Joe Biden 2016 Speculation Heats Up Following Elizabeth Warren Meeting

The vice president's meeting with the progressive senator is being taken as a sign.

U.S. Vice President Joe Biden delivers remarks after receiving the Green Jobs Champion Award during the Good Jobs Green Jobs National Conference at the Washington Hilton April 13, 2015 in Washington, DC. Sponsored by a varied coalition including lightweight metals producer Alcoa, the United Steelworks union, the Sierra Club and various other labor, industry and telecommunications leaders, the conference promotes the use of efficient and renewable energy and cooperation in updating the country's energy infrastructure.

Photographer: Chip Somodevilla

A private meeting Saturday in Washington between Vice President Joe Biden and Massachusetts Senator Elizabeth Warren, a hero of the Democratic Party's progressive wing, quickly became the talk of the town this weekend.

Speculation of a Biden presidential bid in 2016, which he is said to be considering, fueled the Sunday talk show circuit.

"I have a great deal of respect for Vice President Biden. He's a very, very good and decent man. It would be nice to have at least one more lifelong Democrat in the race," Martin O'Malley, a Democratic presidential candidate, said on ABC's This Week. "And I think his wisdom, I think his experience would add much to this."

It's unclear what the two Democrats discussed as the offices of Biden and Warren wouldn't comment on the meeting, leaving politicians and pundits speculating about the prospect of his late entry into the race.

"All I can say is, if I were Hillary [Clinton], I would say [to Biden], 'Don't jump in.' If I were Joe Biden, I'd probably give it very serious consideration," Jerry Brown, the Democratic governor of California who ran for president in 1976, 1980 and 1992, said on NBC's Meet The Press.
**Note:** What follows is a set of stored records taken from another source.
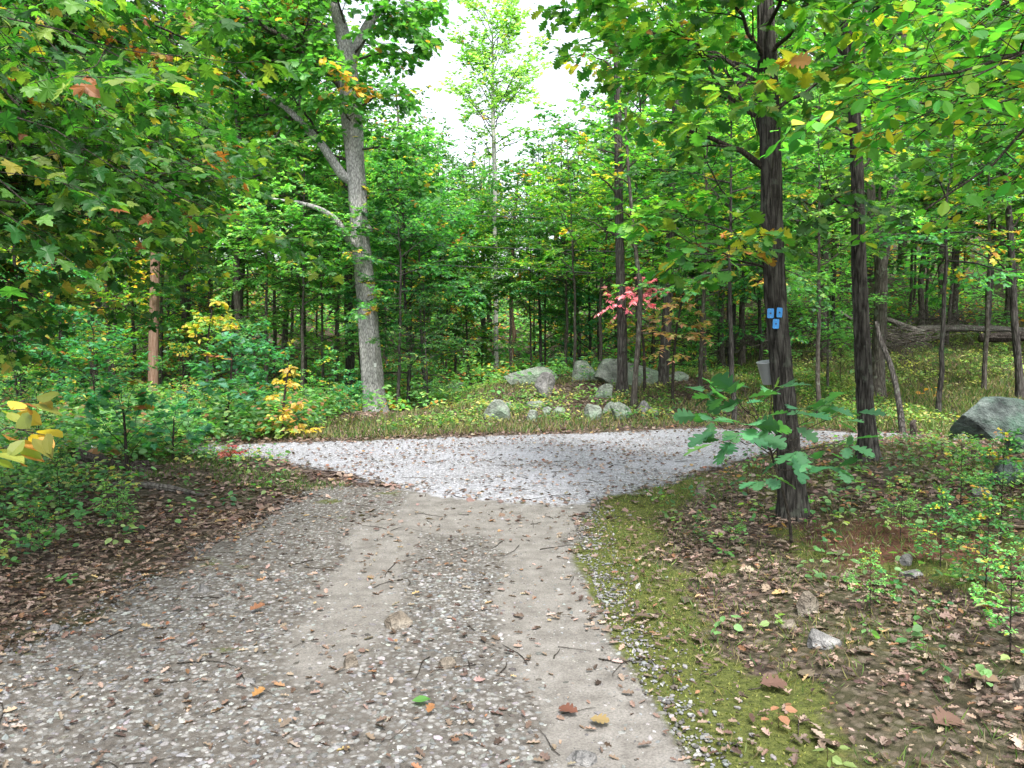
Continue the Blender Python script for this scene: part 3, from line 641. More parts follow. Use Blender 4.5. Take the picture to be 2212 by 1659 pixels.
LW = Geo(); T = []; W = Geo()
tp = smoothpath(np.array([[6.4, 6.2, 0, .2], [6.3, 6.2, 2.5, .17], [6.2, 6.2, 5, .14], [6.1, 6.2, 9, .07]]), 60)
tube(W, tp[:, :3], tp[:, 3], 40, True, furrow(.01, 8, 2, .4))
spr = dict(NEAR, tpl=OVAL, pal=YELG, leaf=.12, dens=[3.6, 5.5], npt=5, droop=-.3, turned=.05, spot=.04, tilt=.5, wid=1.15, maxt=.5)
for (z, ex, ey, dd, r) in [(3.9, 890, 90, 5, .03), (4.2, 930, 30, 5.2, .03), (3.4, 960, 120, 5, .02), (4.6, 860, 0, 5.5, .03), (4.9, 980, -20, 4.8, .03), (3.9, 1000, 70, 4.2, .02), (5.2, 820, -50, 6.2, .02), (3.8, 905, 130, 6.4, .02), (4.3, 970, 60, 7, .02), (5, 900, 20, 7, .02)]:
    j = int(np.argmin(abs(tp[:, 2]-z))); cid[0] += 1; hl(tp[j, :3], P(ex, ey, dd), r, spr, .04)
bare = dict(spr, npt=1, dens=[1.6, 1.5], leaf=.09); j = int(np.argmin(abs(tp[:, 2]-3.3)))
cid[0] += 1; hl(tp[j, :3], P(929, 200, 5.2), .026, bare, .1); cid[0] += 1; hl(tp[j, :3], P(950, 60, 5.4), .02, bare, .03)
finish_hero('chestnut_tree', 'tree at the right edge whose yellowing oval leaves hang in from above', 'tree', W, T, spr, 32, B_DARK, LEAF_NEAR, None, LW)

# ------------------------------------------------------------------ the wood: shared prototypes
protos = {}
def proto(key, *a, mat=B_MID, **k):
    W, T, s, r = make_tree(*a, **k); protos[key] = (W.mesh('trunk', mat), foliage(T, r, s, 'crown'), a[2])
for i in range(3): proto('tall%d' % i, 'tall', 50+i, 17, .17, .28, 3.6, 40, SP['canopy'], None, mat=[B_MID, B_DARK, B_MID][i], pal=[GREEN, BRIGHT, DARKG][i])
for i in range(2): proto('slim%d' % i, 'slim', 60+i, 13, .10, .34, 2.3, 34, SP['canopy'], None, mat=B_MID, leaf=.17, pal=[BRIGHT, GREEN][i], jit=.016)
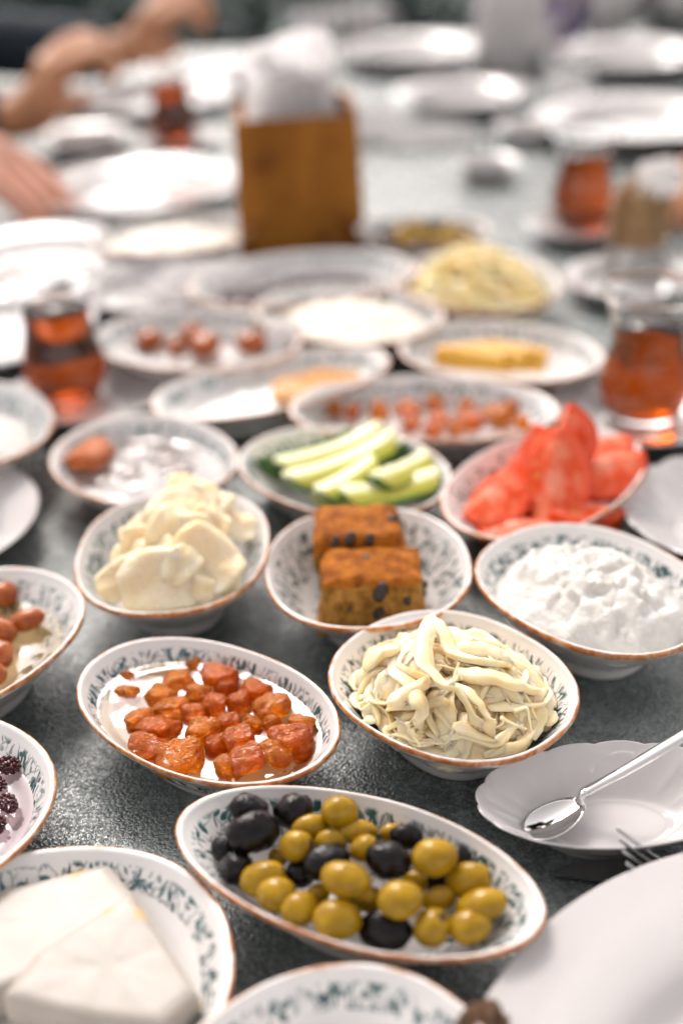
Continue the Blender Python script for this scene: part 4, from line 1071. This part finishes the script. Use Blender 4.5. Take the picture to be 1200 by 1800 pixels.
# fork
a, b = P(1091, 1494, .024), P(1185, 1546, .008); dv = (b - a).normalized(); sd2 = Vector((-dv.y, dv.x, 0)).normalized(); up2 = Vector((0, 0, 1))
e = empty('table_fork', a); tag(e, 'steel fork whose tines point out from under the large plate', 'fork')
for k2 in range(4):
    o0 = sd2 * (-.0084 + .0056 * k2)
    v, f = tube(catmull([o0 + up2 * .002, o0 + dv * .015 - up2 * .0006, o0 + dv * .032 - up2 * .002, o0 * .8 + dv * .045 - up2 * .001], 4), lambda t: .0007 + .0010 * t, lambda t: .0006 + .0006 * t, 0, 8)
    link('tine', mesh('fork_tine', v, f, [STEEL2]), e)
v, f = tube(catmull([dv * .042 - up2 * .001, dv * .055, dv * .07 + up2 * .001, dv * .11, dv * .17], 5), lambda t: .0105 - .0075 * min(1, t * 2.2) + .003 * max(0, t - .5), lambda t: .0013, 0, 10)
link('handle', mesh('fork_handle', v, f, [STEEL2]), e)

# nut at the bottom edge
NUT = simple('walnut', (.16, .075, .030), (.28, .14, .06), 2, .55, .8, 4, .2)
tag(link('walnut_half', fruit_mesh('walnut_half', NUT, 77, .55), None, P(846, 1798, .026), (.2, 0, .4), (.0075, .0052, .0045)), 'brown walnut piece at the bottom edge between spread and plate', 'nut')

# ------------------------------------------------------------------ wooden napkin box
WOOD = N('olive_wood'); co = WOOD.coord()
sv = WOOD.n('ShaderNodeVectorMath', operation='MULTIPLY'); WOOD.put(sv.inputs[0], co); sv.inputs[1].default_value = (1, 1, .35)
c = WOOD.mix(WOOD.ss(WOOD.noise(26, 5.0, .6, sv.outputs[0], 1.2), .3, .7), rgb(.22, .078, .008), rgb(.34, .135, .020))
c = WOOD.mix(WOOD.ss(WOOD.noise(22, 3.0, .5, co), .55, .66), c, rgb(.16, .050, .010))
WOOD.set(Base_Color=c, Roughness=.55, Specular_IOR_Level=.15); WOOD.bump(WOOD.noise(80, 3.0, .5, sv.outputs[0]), .2, .002); WOOD = WOOD.m
pb = P(530, 452, 0) + Vector((0, .045, 0)); nb = empty('napkin_box', (pb.x, pb.y, T + .0005), .04)
tag(nb, 'tapered wooden napkin box in the middle of the table', 'napkin box')
def panel(x0, x1, y0, y1, tx, ty, h, z0=0.0):
    v = [(x0, y0, z0), (x1, y0, z0), (x1, y1, z0), (x0, y1, z0)]; v += [(x * tx, y * ty, h) for x, y, z in v]
    return v, [(0, 3, 2, 1), (4, 5, 6, 7), (0, 1, 5, 4), (1, 2, 6, 5), (2, 3, 7, 6), (3, 0, 4, 7)]
for x0, x1, y0, y1, h in ((-.0575, .0575, -.045, -.037, .121), (-.0575, .0575, .037, .045, .125), (-.0575, -.0495, -.0365, .0365, .119), (.0495, .0575, -.0365, .0365, .126)):
    v, f = panel(x0, x1, y0, y1, .93, .96, h); link('side_board', mesh('side_board', v, f, [WOOD], smooth=False), nb)
v, f = panel(-.049, .049, -.0365, .0365, 1, 1, .008, .002); link('bottom_board', mesh('bottom_board', v, f, [WOOD], smooth=False), nb)
NAPN = N('white_paper_napkin'); NAPN.set(Base_Color=rgb(.86, .85, .85), Roughness=.8); NAPN.bump(NAPN.noise(120, 3.0), .2, .001)
tl = NAPN.n('ShaderNodeBsdfTranslucent'); tl.inputs[0].default_value = rgb(.88, .87, .87)
mx = NAPN.n('ShaderNodeMixShader'); mx.inputs[0].default_value = .8
NAPN.t.links.new(NAPN.b.outputs[0], mx.inputs[1]); NAPN.t.links.new(tl.outputs[0], mx.inputs[2]); NAPN.t.links.new(mx.outputs[0], NAPN.out.inputs[0]); NAP = NAPN.m
def napkin(seed, w_, h_):
    v, f = [], []; nx, nz = 10, 8
    for s in (0, 1):
        for i in range(nx + 1):
            for j in range(nz + 1):
                x = (i / nx - .5) * w_; z = j / nz * h_ * (1 - .10 * abs(i / nx - .5 + .4 * math.sin(seed)) + .05 * noise.noise(Vector((x * 60, seed, 0))))
                y = .016 * noise.noise(Vector((x * 30, z * 20, seed))) * (j / nz) + (.0016 if s else -.0016)
                v.append((x, y, z))
    h = (nx + 1) * (nz + 1)
    for i in range(nx):
        for j in range(nz):
            a = i * (nz + 1) + j; b = a + nz + 1; f.append((a, b, b + 1, a + 1)); f.append((h + a, h + a + 1, h + b + 1, h + b))
    ring = [i * (nz + 1) for i in range(nx)] + [nx * (nz + 1) + j for j in range(nz)] + [i * (nz + 1) + nz for i in range(nx, 0, -1)] + [j for j in range(nz, 0, -1)]
    for a, b in zip(ring, ring[1:] + ring[:1]): f.append((a, h + a, h + b, b))
    return mesh('paper_napkin', v, f, [NAP])
for i, (dx, dy, hh, rr, lab) in enumerate([(-.016, -.026, .160, .16, 'foremost white paper napkin in the wooden box'), (.010, -.016, .178, -.14, 'second white paper napkin from the front of the wooden box'), (-.014, -.005, .176, .10, 'middle white paper napkin in the wooden box'),
        (.014, .007, .186, -.20, 'white paper napkin leaning right in the wooden box'), (-.006, .019, .170, .12, 'white paper napkin near the back of the wooden box'), (.008, .028, .180, -.06, 'rearmost white paper napkin in the wooden box')]):
    tag(link('paper_napkin', napkin(i * 3.3, .066, hh - .010), None, (pb.x + dx, pb.y + dy, T + .0115), (0, rr * .4, rr)), lab, 'napkin', 'napkins in the wooden box')
# crumpled napkins lying on the table
def crumple(seed, mat, src=ICO4):
    v = []
    for p in src[0]:
        d = 1 + .5 * (abs(noise.noise(p * 1.6 + Vector((seed, 0, 0)))) - .3) + .25 * abs(noise.noise(p * 4 + Vector((0, seed, 0))))
        v.append(p * d)
    return mesh('crumpled_napkin', v, src[1], [mat], smooth=False)
for i, (px, py, z, s, lab) in enumerate([(372, 500, .012, (.05, .03, .016), 'crumpled white napkin left of the dark jam dish'), (500, 600, .018, (.018, .014, .016), 'small white napkin ball between the fruit and honeycomb dishes'),
        (640, 215, .014, (.05, .04, .022), 'crumpled white napkin right behind the wooden box'), (745, 235, .010, (.06, .03, .014), 'flat white napkin in front of the far plate'), (1000, 150, .012, (.04, .03, .018), 'crumpled white napkin between the far right plates')]):
    tag(link('crumpled_napkin', crumple(i * 5.1, NAP), None, P(px, py, z), (0, 0, i), s), lab, 'napkin', 'loose crumpled napkins')

# ------------------------------------------------------------------ sugar sticks in a glass
hb = P(1128, 560, .006) + Vector((0, 0, 0)); hb = Vector((.2580, .985, T + .0045))
THIN = syrup_mat('thin_glass', (.97, .98, .98), .0, 1.08)
th = empty('tumbler', hb); tag(th, 'clear tumbler packed with brown sugar sticks behind the right tea glass', 'tumbler')
v, f, i_ = revolve([(0, 0), (.027, 0), (.029, .002), (.0302, .026), (.0292, .0265), (.0275, .006), (0, .005)], 64); link('glass', mesh('tumbler_glass', v, f, [THIN]), th)
KRAFT = simple('brown_paper', (.32, .185, .085), (.42, .27, .14), 60, .7, .3, 200)
tv, tf = tube([Vector((0, 0, 0)), Vector((0, 0, .004)), Vector((0, 0, .05)), Vector((0, 0, .092)), Vector((0, 0, .096))], lambda t: .0042, lambda t: .0026, 0, 8)
sm = mesh('sugar_stick', tv, tf, [KRAFT])
for i in range(26):
    a = i * 2.4; r = .0225 * math.sqrt((i + .5) / 26)
    tag(link('sugar_stick', sm, None, hb + Vector((r * math.cos(a), r * math.sin(a), .0062)), (-.10 * math.sin(a), .10 * math.cos(a), i), (1, 1, .64 + .07 * math.sin(i * 1.7))), 'brown paper sugar stick standing in the clear tumbler', 'sugar stick', 'sugar sticks')
tag(link('crumpled_napkin', crumple(42, NAP), None, hb + Vector((.012, -.004, .078)), (0, 0, 1), (.022, .018, .014)), 'white napkin puff on top of the sugar sticks', 'napkin', 'loose crumpled napkins')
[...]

Joshua Alcorn, senior adviser to the group Draft Biden 2016, said it was "no surprise" that Biden would talk to Warren. "She has important, incredible ideas on making the economy work for everyone," he said on Fox News Sunday. Though he had no inside information on the vice president's intentions, he said voters are "enthusiastic to see Joe Biden in this race" as they're looking for "authenticity in their candidates."

Republican presidential front-runner Donald Trump said on This Week that Biden wouldn't be a tougher opponent than Clinton. "I think they're the same," he said, calling Clinton "damaged" by her e-mail controversy.

Though polls show Clinton with a commanding lead in the Democratic primary, Biden, 72, could be competitive in a general election. A recent Quinnipiac survey found him outperforming Clinton (though not by much) against Republicans Jeb Bush and Florida Senator Marco Rubio in key states of Ohio, Pennsylvania and Florida.

"I think that would be a great ticket," Larry Rasky, a longtime strategist and confidant of Biden's, quipped to the Boston Globe, referring to a hypothetical Biden/Warren ticket. Despite being courted by the left, Warren has repeatedly said she won't run for president in 2016.